La presentación del proyecto de ley impulsado por la diputada del MPP, Inés Cortés, para endurecer penas y reforzar la protección de la infancia, vuelve a colocar sobre la mesa un tema que el Uruguay contemporáneo parece haber naturalizado: la violencia contra niñas, niños y adolescentes.
Las cifras del SIPIAV —casi 9.000 casos en 2024, un promedio de 24 por día— retratan una realidad que desborda la capacidad institucional. Pero más allá de los números, lo que emerge es una pregunta de fondo: ¿hasta qué punto el Estado ha asumido la dimensión estructural de esta tragedia?
Cortés apunta a ese núcleo incómodo. Su proyecto no se limita a aumentar penas: intenta dar un marco integral de protección, redefinir las responsabilidades del sistema judicial y evitar la revinculación forzada con agresores. En otras palabras, propone romper con una cultura legal que ha tendido a equiparar el vínculo familiar con el derecho de propiedad, incluso por encima de la seguridad y la dignidad de los menores.
El reconocimiento de nuevas formas de violencia —vicaria, digital, comunitaria— también es un paso hacia una comprensión más moderna de los riesgos que enfrentan las infancias. En tiempos de hiperconectividad, la violencia no necesita contacto físico para causar daño: puede ejercerse desde una pantalla, una red social o un entorno barrial degradado.
Sin embargo, el desafío de fondo no es solo normativo. Requiere voluntad política, recursos y coordinación efectiva entre instituciones que hoy actúan con escasa articulación. El proyecto prevé la creación de un Comité Interinstitucional, pero la experiencia uruguaya demuestra que los comités, por sí solos, no bastan. Lo que se necesita es autoridad estatal y compromiso sostenido, algo que suele diluirse entre las urgencias del día a día y la falta de inversión estructural.
La violencia hacia la infancia no es un problema “social” en sentido abstracto: es una fractura moral que interpela a la política, la justicia y la sociedad en su conjunto. Cada caso que no se previene, cada niño revinculado con su agresor, cada denuncia desoída, debilita la confianza en el Estado y, en última instancia, en la democracia misma.
El proyecto de Cortés, más allá de sus ajustes técnicos, instala un debate impostergable: qué tipo de país estamos construyendo cuando la infancia deja de ser un lugar de cuidado para convertirse en un campo de riesgo. Y ese debate no admite excusas ni dilaciones.
El Uruguay que se precia de avanzado en derechos humanos no puede seguir tolerando que la infancia sea el primer territorio donde se violan esos mismos derechos. En tiempos donde la indiferencia es la forma más perversa de violencia, legislar no es suficiente: es preciso actuar con la urgencia de quien sabe que proteger a los niños es proteger el futuro.
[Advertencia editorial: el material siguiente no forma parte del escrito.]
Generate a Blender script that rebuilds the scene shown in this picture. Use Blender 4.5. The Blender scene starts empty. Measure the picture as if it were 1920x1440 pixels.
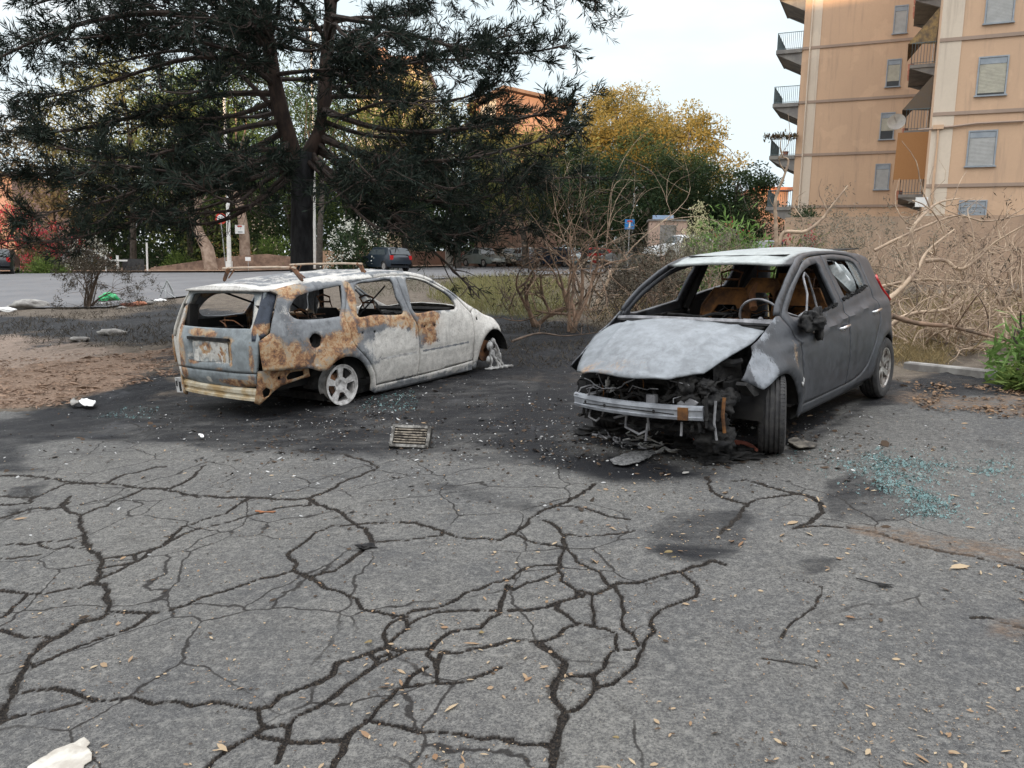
import bpy, math, random
import numpy as np
from mathutils import Vector, Matrix
from mathutils.geometry import delaunay_2d_cdt

# ------------------------------------------------------------------ camera, sky, sun
S = bpy.context.scene
FPX, PITCH, ROLL, CAMH = 1507.8, .1505, .0197, 1.5266
F_ = Vector((0, math.cos(PITCH), -math.sin(PITCH)))
U0 = Vector((0, math.sin(PITCH), math.cos(PITCH)))
R0 = Vector((1, 0, 0))
R_ = math.cos(ROLL)*R0 + math.sin(ROLL)*U0
U_ = math.cos(ROLL)*U0 - math.sin(ROLL)*R0
CAMP = Vector((0, 0, CAMH))
cd = bpy.data.cameras.new('camera')
cam = bpy.data.objects.new('camera', cd)
S.collection.objects.link(cam)
m = Matrix((R_, U_, -F_)).transposed().to_4x4()
m.translation = CAMP
cam.matrix_world = m
cd.sensor_width = 36
cd.lens = 36*FPX/1920
cd.clip_end = 2000
cd.clip_start = .05
S.camera = cam

SUN_EL, SUN_AZ = math.radians(7.0), math.radians(204)     # azimuth measured from +Y towards +X: behind and left of the viewer
w = bpy.data.worlds.new('World')
S.world = w
w.use_nodes = True
nt = w.node_tree
bg = nt.nodes['Background']
sky = nt.nodes.new('ShaderNodeTexSky')
sky.sky_type = 'NISHITA'
sky.sun_disc = False
sky.sun_elevation = math.radians(14)
sky.sun_rotation = SUN_AZ
sky.air_density = 1.0
sky.dust_density = 2.0
tc = nt.nodes.new('ShaderNodeTexCoord')
mp = nt.nodes.new('ShaderNodeMapping')
mp.inputs['Scale'].default_value = (1, 1, 3.5)
cl = nt.nodes.new('ShaderNodeTexNoise')
cl.inputs['Scale'].default_value = 1.6
cl.inputs['Detail'].default_value = 6
cr = nt.nodes.new('ShaderNodeMapRange')
cr.inputs['From Min'].default_value = .25
cr.inputs['From Max'].default_value = .5
cr.inputs['To Min'].default_value = .35
cr.inputs['To Max'].default_value = .92
mx = nt.nodes.new('ShaderNodeMix')
mx.data_type = 'RGBA'
mx.inputs[7].default_value = (13.5, 13.7, 14.0, 1)
nt.links.new(tc.outputs['Generated'], mp.inputs['Vector'])
nt.links.new(mp.outputs[0], cl.inputs['Vector'])
nt.links.new(cl.outputs['Fac'], cr.inputs['Value'])
nt.links.new(cr.outputs[0], mx.inputs[0])
nt.links.new(sky.outputs[0], mx.inputs[6])
sx = nt.nodes.new('ShaderNodeSeparateXYZ')
nt.links.new(tc.outputs['Generated'], sx.inputs[0])
gr = nt.nodes.new('ShaderNodeMapRange')          # veil of high cloud, brightest overhead
gr.interpolation_type = 'SMOOTHSTEP'
for q, v_ in zip((1, 2, 3, 4), (.30, .75, 0, 1)): gr.inputs[q].default_value = v_
nt.links.new(sx.outputs[2], gr.inputs[0])
lo = nt.nodes.new('ShaderNodeMix'); lo.data_type = 'RGBA'
lo.inputs[6].default_value = (3.75, 4.3, 4.55, 1); lo.inputs[7].default_value = (4.9, 5.0, 5.05, 1)
c2 = nt.nodes.new('ShaderNodeMapRange'); c2.interpolation_type = 'SMOOTHSTEP'
for q, v_ in zip((1, 2, 3, 4), (.38, .60, 1, 0)): c2.inputs[q].default_value = v_
nt.links.new(cl.outputs['Fac'], c2.inputs[0]); nt.links.new(c2.outputs[0], lo.inputs[0])
fin = nt.nodes.new('ShaderNodeMix'); fin.data_type = 'RGBA'
nt.links.new(gr.outputs[0], fin.inputs[0]); nt.links.new(lo.outputs[2], fin.inputs[6]); nt.links.new(mx.outputs[2], fin.inputs[7])
nt.links.new(fin.outputs[2], bg.inputs['Color'])
bg.inputs['Strength'].default_value = .10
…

El Interés superior del niño y adolescente consagrado por las Naciones Unidas en Uruguay es una burla Dejan sueltos a violadores y maltratadores cuando son un verdadero peligro para la Sociedad Y los niños no son mujeres que salgan a la calle a pedir derechos Una vergüenza
Después la Justicia va al Parlamento a pedir por más Seguridad Y qué hacen ellos por lo más preciado que son los niños?